Charles Pierce residence (1899), superintendent of the Sun Life Assurance Company. The company still exists as Sun Life Financial.
From Wikipedia:
“Founded in Montreal, Quebec, as The Sun Insurance Company of Montreal in 1865 by Mathew Hamilton Gault, an Irish immigrant who settled in Montreal in 1842, its operations actually began in 1871. By the end of the 19th century it had expanded to Central and South America, the United States, the United Kingdom, West Indies, Japan, China, India, North Africa and other international markets. During the next five decades, the company grew and prospered, surviving the difficulties of World War I and the large drain on its finances through policy claims arising from the large number of deaths caused by the Great Flu Epidemic of 1918.”

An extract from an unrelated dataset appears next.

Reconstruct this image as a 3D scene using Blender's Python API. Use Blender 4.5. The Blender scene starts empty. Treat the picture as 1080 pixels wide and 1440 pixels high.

“The company’s original Dominion Square building in Montreal was built in 1918. Capping a Montreal construction boom that began in the 1920s, the company completed construction of the expansion of its headquarters with its new 26-storey headquarters north tower in 1933. Although the head office of the Royal Bank of Canada on St. James Street was taller by several floors, the Sun Life Building was at the time the largest building in terms of square footage anywhere in the British Empire.
In World War II, the British Crown Jewels as well as the gold reserves of several European countries were moved to what is now known as the Old Sun Life Building for safekeeping. The Sun Life Company also reports that this building and its basement was the secret storage location of British securities during World War II.”